Begin Supplied entries
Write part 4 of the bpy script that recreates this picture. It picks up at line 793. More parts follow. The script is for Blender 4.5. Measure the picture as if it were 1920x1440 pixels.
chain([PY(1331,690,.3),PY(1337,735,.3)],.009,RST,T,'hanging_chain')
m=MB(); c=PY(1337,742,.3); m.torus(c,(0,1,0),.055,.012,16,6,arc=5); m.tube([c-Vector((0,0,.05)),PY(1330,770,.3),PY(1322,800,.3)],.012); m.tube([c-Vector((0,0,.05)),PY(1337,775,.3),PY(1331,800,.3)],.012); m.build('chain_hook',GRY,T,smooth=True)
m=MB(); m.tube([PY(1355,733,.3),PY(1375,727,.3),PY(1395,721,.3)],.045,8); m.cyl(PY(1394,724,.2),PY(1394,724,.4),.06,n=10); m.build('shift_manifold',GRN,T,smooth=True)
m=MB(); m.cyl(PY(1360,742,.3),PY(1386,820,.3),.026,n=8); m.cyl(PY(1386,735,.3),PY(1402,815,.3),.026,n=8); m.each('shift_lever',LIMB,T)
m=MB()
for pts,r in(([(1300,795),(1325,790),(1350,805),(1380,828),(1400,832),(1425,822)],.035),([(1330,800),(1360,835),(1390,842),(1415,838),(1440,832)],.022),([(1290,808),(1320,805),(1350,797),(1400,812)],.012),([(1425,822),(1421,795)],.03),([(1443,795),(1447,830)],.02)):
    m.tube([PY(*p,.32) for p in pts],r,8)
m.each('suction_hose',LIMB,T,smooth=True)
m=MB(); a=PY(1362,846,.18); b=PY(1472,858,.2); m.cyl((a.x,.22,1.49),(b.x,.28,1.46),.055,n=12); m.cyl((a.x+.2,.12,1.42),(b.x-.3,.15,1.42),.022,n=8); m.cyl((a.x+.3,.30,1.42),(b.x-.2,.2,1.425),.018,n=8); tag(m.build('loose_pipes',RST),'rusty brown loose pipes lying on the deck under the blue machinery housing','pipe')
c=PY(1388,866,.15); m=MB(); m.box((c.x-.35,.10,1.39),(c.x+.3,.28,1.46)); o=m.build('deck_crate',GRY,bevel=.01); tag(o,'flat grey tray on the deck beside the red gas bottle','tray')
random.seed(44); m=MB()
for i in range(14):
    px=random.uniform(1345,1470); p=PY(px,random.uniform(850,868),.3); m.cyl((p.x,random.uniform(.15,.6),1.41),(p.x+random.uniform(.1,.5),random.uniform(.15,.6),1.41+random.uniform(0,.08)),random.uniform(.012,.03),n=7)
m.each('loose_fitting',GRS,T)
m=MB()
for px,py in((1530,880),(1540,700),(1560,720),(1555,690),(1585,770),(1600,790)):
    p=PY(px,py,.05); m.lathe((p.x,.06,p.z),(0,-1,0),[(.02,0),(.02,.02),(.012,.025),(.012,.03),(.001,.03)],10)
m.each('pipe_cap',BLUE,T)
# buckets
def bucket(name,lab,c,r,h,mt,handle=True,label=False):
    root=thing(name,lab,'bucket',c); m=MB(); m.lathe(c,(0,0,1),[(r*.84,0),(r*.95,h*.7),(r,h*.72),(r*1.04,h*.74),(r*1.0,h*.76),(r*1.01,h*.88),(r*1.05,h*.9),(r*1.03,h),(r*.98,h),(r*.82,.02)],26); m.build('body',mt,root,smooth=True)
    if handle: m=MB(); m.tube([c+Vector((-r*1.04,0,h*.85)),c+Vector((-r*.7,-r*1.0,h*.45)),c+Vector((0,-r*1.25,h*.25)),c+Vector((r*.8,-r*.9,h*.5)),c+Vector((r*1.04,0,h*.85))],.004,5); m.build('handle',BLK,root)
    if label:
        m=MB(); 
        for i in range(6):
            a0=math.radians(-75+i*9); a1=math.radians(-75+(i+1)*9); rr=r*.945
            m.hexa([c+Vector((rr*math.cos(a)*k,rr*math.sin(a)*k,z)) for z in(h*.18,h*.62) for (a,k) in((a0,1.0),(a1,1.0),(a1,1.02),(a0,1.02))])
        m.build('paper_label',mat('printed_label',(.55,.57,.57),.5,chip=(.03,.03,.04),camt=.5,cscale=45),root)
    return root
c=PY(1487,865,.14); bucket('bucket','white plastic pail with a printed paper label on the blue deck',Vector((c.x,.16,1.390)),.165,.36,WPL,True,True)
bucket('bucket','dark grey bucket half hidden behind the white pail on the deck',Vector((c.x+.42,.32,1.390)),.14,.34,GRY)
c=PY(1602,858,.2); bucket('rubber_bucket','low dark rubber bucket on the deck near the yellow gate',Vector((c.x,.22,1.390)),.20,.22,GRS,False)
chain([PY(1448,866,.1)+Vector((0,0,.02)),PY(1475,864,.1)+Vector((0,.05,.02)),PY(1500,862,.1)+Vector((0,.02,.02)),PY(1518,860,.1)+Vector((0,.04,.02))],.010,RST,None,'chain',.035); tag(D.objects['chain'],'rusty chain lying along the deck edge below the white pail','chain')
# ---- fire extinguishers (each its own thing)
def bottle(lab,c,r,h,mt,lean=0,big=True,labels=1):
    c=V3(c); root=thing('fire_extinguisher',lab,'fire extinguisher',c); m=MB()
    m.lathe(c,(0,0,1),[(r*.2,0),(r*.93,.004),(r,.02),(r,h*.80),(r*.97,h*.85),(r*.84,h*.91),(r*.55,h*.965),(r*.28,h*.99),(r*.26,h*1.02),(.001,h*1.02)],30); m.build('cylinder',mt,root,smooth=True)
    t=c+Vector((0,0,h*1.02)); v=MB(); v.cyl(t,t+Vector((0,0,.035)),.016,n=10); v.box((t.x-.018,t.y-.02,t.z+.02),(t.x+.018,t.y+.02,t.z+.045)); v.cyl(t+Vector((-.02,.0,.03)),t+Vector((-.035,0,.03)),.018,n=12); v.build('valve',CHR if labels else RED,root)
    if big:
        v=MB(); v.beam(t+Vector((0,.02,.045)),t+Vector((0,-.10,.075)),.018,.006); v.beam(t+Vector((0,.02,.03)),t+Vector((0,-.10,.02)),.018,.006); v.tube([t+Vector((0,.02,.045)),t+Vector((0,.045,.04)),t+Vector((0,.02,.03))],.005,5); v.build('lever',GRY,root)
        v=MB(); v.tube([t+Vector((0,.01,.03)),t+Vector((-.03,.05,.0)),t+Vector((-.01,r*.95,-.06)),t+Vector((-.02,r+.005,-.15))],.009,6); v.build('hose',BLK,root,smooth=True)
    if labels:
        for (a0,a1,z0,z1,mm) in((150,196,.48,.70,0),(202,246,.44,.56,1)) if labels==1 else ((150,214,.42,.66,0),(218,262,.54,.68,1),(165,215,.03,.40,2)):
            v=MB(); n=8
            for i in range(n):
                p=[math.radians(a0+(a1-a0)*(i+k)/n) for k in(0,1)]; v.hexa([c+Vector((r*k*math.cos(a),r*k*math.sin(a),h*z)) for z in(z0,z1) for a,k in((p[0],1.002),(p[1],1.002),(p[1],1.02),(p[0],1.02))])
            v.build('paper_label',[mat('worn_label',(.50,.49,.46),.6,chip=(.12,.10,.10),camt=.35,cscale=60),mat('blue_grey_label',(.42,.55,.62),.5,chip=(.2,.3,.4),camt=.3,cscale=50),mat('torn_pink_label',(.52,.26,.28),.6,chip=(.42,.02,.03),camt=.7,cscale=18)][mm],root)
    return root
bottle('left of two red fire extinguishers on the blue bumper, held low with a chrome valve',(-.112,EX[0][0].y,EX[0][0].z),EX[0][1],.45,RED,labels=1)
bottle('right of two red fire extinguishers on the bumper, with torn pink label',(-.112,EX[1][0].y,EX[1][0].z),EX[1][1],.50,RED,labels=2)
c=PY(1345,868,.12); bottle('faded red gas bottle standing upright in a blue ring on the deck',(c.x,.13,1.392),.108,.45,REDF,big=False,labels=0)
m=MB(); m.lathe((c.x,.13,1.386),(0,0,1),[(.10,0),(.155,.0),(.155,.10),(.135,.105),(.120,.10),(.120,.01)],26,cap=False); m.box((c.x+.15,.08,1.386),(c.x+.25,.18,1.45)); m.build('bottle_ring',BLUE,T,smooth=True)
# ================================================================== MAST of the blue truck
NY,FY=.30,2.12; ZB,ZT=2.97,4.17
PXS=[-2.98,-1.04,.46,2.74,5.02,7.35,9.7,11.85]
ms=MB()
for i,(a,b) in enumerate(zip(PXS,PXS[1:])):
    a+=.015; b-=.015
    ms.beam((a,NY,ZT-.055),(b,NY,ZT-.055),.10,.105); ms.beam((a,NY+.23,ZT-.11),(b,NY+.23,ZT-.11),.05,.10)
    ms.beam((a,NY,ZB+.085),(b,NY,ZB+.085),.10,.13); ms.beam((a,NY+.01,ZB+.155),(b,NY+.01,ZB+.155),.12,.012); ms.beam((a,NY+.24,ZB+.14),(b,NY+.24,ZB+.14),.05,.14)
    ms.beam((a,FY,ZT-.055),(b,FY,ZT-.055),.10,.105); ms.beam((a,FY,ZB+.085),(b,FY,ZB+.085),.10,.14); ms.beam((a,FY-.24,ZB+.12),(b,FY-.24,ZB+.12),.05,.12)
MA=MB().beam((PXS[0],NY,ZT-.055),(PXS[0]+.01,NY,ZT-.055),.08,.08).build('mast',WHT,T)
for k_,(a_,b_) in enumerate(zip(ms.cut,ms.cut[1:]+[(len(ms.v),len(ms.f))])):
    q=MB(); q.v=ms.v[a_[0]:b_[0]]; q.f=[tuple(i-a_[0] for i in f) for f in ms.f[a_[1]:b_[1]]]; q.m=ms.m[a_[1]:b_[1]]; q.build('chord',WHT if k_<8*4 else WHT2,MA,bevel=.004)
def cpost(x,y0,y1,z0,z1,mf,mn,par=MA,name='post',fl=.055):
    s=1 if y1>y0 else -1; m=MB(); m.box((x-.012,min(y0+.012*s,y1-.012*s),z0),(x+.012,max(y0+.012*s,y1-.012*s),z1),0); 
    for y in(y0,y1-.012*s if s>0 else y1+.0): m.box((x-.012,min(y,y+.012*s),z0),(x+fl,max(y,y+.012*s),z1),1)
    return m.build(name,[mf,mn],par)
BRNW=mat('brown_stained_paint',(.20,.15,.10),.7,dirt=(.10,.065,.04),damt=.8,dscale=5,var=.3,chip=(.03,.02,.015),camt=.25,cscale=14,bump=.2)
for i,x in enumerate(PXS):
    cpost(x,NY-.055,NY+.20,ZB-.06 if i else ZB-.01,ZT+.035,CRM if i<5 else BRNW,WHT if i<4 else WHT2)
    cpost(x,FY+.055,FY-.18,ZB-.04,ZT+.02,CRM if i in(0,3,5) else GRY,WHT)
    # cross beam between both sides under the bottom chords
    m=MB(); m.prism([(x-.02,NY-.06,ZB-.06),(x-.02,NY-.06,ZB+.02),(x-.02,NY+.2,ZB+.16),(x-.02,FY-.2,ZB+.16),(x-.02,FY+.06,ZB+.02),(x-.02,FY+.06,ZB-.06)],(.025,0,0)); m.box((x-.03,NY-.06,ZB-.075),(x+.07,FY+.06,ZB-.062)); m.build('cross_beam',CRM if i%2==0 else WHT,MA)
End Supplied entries
Begin Supplied entries
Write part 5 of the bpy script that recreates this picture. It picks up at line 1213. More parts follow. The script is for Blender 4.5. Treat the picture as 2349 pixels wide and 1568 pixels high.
End Supplied entries
**Work to complete**
Pull every line containing the word "part" out of the entries above.

**Task answer**
Write part 4 of the bpy script that recreates this picture. It picks up at line 793. More parts follow. The script is for Blender 4.5. Measure the picture as if it were 1920x1440 pixels.
Write part 5 of the bpy script that recreates this picture. It picks up at line 1213. More parts follow. The script is for Blender 4.5. Treat the picture as 2349 pixels wide and 1568 pixels high.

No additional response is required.